Using the data below, gather each line that includes the word "picture".

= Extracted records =

<<<<

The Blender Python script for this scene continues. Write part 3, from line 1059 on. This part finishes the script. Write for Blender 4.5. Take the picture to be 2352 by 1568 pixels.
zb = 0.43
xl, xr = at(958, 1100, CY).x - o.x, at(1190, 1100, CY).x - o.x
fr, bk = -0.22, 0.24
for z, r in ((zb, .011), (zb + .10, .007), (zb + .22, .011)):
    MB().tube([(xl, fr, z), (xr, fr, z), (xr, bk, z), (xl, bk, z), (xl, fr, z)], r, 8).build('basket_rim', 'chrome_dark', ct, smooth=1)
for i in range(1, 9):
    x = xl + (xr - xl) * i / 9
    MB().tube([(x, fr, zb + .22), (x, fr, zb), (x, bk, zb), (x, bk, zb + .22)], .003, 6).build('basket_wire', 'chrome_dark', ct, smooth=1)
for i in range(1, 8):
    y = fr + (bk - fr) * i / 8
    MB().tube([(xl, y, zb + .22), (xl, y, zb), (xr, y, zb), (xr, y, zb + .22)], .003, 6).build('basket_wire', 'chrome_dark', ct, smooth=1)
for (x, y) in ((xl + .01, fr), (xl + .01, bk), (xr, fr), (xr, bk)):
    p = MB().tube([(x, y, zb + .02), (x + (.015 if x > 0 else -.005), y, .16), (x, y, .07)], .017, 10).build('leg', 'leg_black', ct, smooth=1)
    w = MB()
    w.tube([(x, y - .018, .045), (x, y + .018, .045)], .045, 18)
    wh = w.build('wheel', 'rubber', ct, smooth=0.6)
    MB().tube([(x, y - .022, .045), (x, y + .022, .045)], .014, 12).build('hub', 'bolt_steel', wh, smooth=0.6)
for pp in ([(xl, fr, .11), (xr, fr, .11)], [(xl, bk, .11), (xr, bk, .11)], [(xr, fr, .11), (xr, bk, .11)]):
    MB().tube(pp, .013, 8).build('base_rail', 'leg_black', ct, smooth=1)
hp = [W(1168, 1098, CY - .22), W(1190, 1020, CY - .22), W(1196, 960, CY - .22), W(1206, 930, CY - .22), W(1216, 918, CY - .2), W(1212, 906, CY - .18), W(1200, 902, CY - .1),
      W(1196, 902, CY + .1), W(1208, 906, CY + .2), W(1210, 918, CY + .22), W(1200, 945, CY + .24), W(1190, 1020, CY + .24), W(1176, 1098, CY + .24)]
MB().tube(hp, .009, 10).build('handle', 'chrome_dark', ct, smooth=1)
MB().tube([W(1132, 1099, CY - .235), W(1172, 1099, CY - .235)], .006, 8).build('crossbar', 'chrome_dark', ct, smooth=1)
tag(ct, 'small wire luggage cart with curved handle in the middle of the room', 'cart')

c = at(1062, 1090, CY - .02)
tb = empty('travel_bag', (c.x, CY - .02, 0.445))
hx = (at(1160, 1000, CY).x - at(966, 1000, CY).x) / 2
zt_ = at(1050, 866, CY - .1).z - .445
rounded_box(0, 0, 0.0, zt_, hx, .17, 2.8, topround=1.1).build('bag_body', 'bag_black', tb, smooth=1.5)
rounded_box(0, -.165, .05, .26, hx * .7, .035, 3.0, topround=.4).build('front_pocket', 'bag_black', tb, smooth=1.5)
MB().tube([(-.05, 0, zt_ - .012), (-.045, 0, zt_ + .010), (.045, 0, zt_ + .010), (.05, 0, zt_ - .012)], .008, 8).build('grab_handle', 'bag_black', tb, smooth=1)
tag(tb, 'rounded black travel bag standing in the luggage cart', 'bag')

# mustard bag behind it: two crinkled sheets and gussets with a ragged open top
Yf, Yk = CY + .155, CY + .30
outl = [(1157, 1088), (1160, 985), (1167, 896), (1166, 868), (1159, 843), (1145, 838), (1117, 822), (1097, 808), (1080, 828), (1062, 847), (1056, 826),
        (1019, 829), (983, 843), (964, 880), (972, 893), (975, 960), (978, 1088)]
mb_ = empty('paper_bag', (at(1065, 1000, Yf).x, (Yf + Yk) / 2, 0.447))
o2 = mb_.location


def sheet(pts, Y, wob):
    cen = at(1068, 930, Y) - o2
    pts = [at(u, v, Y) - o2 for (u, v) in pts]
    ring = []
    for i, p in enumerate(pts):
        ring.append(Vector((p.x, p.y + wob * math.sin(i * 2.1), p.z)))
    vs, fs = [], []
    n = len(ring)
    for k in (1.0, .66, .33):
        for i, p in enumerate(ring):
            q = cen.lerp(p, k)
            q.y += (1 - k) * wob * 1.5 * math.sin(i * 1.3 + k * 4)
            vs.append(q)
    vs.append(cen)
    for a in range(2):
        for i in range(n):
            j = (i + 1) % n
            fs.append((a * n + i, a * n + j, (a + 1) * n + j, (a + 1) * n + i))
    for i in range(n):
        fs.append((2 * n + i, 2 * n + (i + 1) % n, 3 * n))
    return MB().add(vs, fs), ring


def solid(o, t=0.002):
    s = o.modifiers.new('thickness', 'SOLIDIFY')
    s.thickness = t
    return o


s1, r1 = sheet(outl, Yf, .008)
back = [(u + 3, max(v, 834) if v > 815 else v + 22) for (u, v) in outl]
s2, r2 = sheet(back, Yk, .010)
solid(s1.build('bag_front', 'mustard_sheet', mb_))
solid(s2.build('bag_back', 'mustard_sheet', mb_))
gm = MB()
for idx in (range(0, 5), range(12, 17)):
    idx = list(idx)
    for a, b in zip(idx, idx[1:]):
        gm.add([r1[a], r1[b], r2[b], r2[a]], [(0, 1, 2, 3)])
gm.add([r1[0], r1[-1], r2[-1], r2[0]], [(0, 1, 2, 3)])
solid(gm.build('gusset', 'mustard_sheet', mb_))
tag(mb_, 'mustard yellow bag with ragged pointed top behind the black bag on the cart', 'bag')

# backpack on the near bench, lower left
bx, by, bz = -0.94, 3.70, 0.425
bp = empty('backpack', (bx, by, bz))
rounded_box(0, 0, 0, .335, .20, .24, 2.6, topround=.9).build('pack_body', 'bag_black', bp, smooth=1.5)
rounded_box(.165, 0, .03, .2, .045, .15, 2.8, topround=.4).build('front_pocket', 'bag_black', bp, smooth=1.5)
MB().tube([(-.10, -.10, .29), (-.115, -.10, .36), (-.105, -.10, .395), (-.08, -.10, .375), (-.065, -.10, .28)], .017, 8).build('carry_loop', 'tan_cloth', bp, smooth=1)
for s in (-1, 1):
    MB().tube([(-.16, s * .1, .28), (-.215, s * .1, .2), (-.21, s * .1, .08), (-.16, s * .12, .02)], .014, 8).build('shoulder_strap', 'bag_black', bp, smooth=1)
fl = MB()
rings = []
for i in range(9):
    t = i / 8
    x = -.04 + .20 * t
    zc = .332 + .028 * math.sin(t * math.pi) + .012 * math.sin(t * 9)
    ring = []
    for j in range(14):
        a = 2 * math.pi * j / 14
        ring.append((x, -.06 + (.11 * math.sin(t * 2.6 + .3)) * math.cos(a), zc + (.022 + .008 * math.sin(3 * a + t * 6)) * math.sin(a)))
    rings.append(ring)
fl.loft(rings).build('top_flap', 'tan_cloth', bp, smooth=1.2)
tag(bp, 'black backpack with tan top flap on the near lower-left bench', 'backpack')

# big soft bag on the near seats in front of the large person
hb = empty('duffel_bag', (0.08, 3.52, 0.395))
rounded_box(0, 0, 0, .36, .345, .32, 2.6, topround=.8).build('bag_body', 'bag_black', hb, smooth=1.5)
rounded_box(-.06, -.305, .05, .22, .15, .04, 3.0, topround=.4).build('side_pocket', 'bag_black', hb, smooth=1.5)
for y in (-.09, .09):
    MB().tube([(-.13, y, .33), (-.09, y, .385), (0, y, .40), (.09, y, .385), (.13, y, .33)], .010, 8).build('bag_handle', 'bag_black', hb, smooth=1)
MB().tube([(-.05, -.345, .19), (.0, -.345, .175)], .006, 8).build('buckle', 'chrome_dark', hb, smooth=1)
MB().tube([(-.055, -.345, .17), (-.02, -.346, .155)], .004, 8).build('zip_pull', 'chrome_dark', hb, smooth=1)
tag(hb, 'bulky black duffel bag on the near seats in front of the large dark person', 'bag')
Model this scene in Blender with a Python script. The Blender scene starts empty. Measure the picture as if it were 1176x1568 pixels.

>>>>

= Solution for this task =
The Blender Python script for this scene continues. Write part 3, from line 1059 on. This part finishes the script. Write for Blender 4.5. Take the picture to be 2352 by 1568 pixels.
Model this scene in Blender with a Python script. The Blender scene starts empty. Measure the picture as if it were 1176x1568 pixels.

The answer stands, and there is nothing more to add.